Bevuto,
mangiato, morsicato, succhiato in tre ore di assoluto silenzio. E' una storia
tragica, anzi sono molte storie tragiche che si sfiorano, incrociano, toccano,
facendo male e facendosi male. E' il dolore di vite traumatiche e traumatizzate
dove l'amore, per i figli, i genitori o uno sconosciuto che incontri e ami, può
diventare l'attimo eterno di dolore estremo e puro dal quale nulla e nessuno ti
risolleverà mai più.
Grazie a
chi, prima mi ha prima fatto conoscere questa eccellente narratrice di vita e
dopo, mi donato questo libro.
“ … Spesso mi sono soffermato sulla precarietà
dell’equilibrio psicologico dei rapporti umani e sono arrivato alla conclusione
che ogni relazione che ci coinvolge è riconducibile al legame che unisce una
vittima al suo carnefice
E avremmo la possibilità di dire a chi ci sta
vicino che lo amiamo prima che sia troppo tardi e, smetteremmo di essere
distrutti dai rimorsi.
Se la vita ci toglie qualcosa è solo perché ha
intenzione di restituircelo sotto un’altra forma?

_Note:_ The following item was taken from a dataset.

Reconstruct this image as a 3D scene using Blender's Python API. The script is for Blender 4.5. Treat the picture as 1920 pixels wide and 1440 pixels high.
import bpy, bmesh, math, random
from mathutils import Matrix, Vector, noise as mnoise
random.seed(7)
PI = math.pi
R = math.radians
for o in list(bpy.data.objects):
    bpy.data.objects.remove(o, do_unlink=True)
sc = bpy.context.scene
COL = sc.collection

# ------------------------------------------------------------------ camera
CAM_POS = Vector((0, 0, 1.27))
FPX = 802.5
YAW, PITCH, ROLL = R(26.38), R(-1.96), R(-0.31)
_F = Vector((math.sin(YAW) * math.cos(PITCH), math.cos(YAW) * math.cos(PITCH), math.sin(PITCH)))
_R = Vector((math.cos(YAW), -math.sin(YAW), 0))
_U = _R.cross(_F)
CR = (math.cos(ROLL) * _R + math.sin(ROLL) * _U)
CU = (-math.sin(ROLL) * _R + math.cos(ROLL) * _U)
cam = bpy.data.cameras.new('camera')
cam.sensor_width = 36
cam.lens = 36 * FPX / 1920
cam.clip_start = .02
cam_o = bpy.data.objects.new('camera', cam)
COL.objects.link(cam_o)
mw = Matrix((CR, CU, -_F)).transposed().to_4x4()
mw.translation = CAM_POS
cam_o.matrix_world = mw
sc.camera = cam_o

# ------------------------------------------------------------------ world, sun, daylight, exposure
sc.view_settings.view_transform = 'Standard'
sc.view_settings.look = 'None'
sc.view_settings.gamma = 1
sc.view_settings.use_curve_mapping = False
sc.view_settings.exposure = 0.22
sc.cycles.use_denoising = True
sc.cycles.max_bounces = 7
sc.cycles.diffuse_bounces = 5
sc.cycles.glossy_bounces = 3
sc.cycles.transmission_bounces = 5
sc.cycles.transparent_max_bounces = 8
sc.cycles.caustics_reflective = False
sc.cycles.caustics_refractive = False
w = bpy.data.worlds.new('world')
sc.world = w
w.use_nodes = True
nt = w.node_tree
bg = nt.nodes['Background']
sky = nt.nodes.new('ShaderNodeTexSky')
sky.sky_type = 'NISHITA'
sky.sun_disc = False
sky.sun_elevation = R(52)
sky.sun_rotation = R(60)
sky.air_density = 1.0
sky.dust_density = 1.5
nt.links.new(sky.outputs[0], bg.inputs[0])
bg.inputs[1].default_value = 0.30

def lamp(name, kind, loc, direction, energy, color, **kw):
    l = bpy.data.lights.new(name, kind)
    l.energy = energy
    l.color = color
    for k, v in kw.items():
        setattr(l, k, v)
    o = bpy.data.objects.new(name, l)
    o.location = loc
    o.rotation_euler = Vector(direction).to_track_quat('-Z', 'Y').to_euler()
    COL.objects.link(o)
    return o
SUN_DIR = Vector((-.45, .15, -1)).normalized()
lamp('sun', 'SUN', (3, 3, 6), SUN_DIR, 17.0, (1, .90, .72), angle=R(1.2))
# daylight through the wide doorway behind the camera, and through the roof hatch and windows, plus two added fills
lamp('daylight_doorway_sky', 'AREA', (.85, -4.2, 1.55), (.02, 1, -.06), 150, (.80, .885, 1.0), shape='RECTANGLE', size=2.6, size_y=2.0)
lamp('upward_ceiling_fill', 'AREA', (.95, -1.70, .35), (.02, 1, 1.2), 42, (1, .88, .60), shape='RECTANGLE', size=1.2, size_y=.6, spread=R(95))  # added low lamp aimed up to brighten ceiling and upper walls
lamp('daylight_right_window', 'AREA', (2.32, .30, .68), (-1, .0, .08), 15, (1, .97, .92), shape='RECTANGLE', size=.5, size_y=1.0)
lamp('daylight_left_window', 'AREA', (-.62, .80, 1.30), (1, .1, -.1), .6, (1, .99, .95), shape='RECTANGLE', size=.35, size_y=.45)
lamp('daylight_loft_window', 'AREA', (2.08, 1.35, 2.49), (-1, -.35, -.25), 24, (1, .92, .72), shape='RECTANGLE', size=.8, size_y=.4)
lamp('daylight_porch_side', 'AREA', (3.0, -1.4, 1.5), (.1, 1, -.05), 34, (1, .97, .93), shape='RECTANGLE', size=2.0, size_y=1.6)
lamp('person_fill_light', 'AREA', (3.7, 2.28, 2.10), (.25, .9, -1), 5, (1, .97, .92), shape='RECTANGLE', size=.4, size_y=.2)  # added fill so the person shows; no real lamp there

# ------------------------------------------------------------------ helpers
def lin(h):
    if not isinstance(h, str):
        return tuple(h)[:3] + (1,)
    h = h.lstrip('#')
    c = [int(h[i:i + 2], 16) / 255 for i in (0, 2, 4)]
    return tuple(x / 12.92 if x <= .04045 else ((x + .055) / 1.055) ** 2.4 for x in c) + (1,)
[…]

Mi spaventava a morte l’idea di salvarmi. Spesso
la conquista della normalità è un pericoloso viaggi verso se stessi.
Non si può vivere senza lasciare una traccia di sé,
disse. Aveva ragione. Lasciamo minuscoli indizi di noi, impronte, ricevute,
promesse che resteranno per sempre invisibili finché qualcuno non scoprirà come
trovarle.
Sai, c’è una parte di questa città che non
riesco più ad attraversare. E’ quella piena di luce, dove i palazzi sembrano
appena ristrutturati, i negozi sono aperti, i caffè pieni all'ora di punto e le
urla dei ragazzi ne riempiono gli spazi. Ma poi mi accorgo che questa città io
non riesco ad attraversala nemmeno quanto da buio, quando il silenzio l’avvolge
o l’alba la spacca in due. No, la mia città ora la riesco solo ad immaginare
perché insieme a te è sparita anche lei …”.